What do you believe are some concrete ways individuals and communities can start dismantling the double tax right now?
To begin dismantling the double tax, we must take individual, collective, and political action, and I think that those three things work in tandem with one another.
For individual action, I think we can personally advocate for better conditions alongside our peers, our friends, our family, our neighborhood. We can say, "Hey, I think there should be more beauty products here that cater to the entire neighborhood," or "Hey, I think there should be a baby changing station here so that mothers are better accommodated in the workplace."

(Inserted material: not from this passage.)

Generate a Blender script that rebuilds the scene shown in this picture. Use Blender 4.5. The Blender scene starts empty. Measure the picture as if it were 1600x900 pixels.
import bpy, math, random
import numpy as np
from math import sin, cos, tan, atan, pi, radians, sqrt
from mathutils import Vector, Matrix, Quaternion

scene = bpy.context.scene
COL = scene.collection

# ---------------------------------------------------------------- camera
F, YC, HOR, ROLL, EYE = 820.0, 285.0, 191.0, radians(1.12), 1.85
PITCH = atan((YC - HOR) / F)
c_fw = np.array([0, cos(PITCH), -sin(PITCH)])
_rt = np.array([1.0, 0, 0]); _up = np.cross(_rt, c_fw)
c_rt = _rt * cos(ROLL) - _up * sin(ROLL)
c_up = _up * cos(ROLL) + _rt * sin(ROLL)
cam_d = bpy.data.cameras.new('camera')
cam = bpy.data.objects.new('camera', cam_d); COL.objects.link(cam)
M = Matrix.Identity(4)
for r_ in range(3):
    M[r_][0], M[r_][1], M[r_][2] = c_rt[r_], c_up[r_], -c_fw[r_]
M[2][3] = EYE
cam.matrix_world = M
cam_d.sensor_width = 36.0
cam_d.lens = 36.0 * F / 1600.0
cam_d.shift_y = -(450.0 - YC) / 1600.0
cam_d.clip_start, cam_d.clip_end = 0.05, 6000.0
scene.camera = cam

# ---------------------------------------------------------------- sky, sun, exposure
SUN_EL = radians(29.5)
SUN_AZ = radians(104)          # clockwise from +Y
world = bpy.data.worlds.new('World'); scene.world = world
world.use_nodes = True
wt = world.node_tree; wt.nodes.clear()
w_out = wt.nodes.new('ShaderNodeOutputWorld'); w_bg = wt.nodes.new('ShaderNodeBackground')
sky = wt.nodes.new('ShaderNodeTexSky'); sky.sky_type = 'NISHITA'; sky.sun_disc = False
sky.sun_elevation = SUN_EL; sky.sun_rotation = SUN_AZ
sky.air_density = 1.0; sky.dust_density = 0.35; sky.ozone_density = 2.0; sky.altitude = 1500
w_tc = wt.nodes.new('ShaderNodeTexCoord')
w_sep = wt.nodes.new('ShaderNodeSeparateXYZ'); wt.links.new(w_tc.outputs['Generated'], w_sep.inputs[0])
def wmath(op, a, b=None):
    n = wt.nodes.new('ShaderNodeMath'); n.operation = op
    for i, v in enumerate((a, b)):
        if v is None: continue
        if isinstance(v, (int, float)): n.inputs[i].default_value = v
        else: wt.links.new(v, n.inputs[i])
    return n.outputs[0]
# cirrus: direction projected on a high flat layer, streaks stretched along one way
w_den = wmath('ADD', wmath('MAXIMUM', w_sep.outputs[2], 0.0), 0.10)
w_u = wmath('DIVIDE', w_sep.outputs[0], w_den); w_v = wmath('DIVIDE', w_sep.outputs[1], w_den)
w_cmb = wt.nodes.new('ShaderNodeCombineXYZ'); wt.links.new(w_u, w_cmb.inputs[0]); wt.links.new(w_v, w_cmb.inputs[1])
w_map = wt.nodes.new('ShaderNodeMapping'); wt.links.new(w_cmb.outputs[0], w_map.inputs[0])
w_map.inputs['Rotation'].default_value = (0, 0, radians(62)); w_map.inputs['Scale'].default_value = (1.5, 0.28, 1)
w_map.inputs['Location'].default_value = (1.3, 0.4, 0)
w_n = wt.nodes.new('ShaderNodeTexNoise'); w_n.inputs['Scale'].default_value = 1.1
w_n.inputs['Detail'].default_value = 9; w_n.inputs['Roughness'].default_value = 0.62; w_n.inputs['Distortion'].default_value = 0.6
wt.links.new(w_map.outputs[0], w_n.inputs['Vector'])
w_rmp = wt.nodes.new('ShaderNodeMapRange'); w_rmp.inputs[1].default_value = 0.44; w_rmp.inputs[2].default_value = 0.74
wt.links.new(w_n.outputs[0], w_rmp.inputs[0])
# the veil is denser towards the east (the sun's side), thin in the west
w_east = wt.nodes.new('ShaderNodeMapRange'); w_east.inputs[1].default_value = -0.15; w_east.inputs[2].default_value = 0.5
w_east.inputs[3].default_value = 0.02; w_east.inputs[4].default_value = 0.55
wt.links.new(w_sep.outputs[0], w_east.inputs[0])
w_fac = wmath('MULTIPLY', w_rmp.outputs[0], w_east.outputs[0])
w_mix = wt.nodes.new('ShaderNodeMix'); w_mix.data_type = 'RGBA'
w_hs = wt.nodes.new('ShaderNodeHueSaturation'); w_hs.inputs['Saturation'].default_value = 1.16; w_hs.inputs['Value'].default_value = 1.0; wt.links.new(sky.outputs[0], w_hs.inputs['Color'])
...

On the collective action front, I think that people need to join their local unions, talk more openly about how much they're getting paid and the conditions of their promotions in the workplace, and support each other during the caregiving experience (motherhood and otherwise). I think a lot of times we are so individualistic in Western society, whereas a lot of other societies understand that it takes a literal village to take care of ourselves and the people we love. Relying on one another is the only way we’re going to get through this and that’s what every solution in this book ultimately points to.
Finally, I would say that we need to hold all the people in power more accountable across every level of leadership and this includes your local school board or your workplace employee resource group. I think what we should be asking right now are our leaders pushing policies forward that address the double tax at all? If not, we have every right to challenge them to do so.
What do you hope readers will take away from The Double Tax and carry with them after finishing the book?
I think what I want people to take away from reading this book is that either we all win or we all lose—there is no world in which Black women and women of color lose and you win. So either we're all on the same page about that, or we continue to suffer under the circumstances that we are currently in. And… this book is funny, hopeful, and informative! I hope that comes through when you pick up your copy.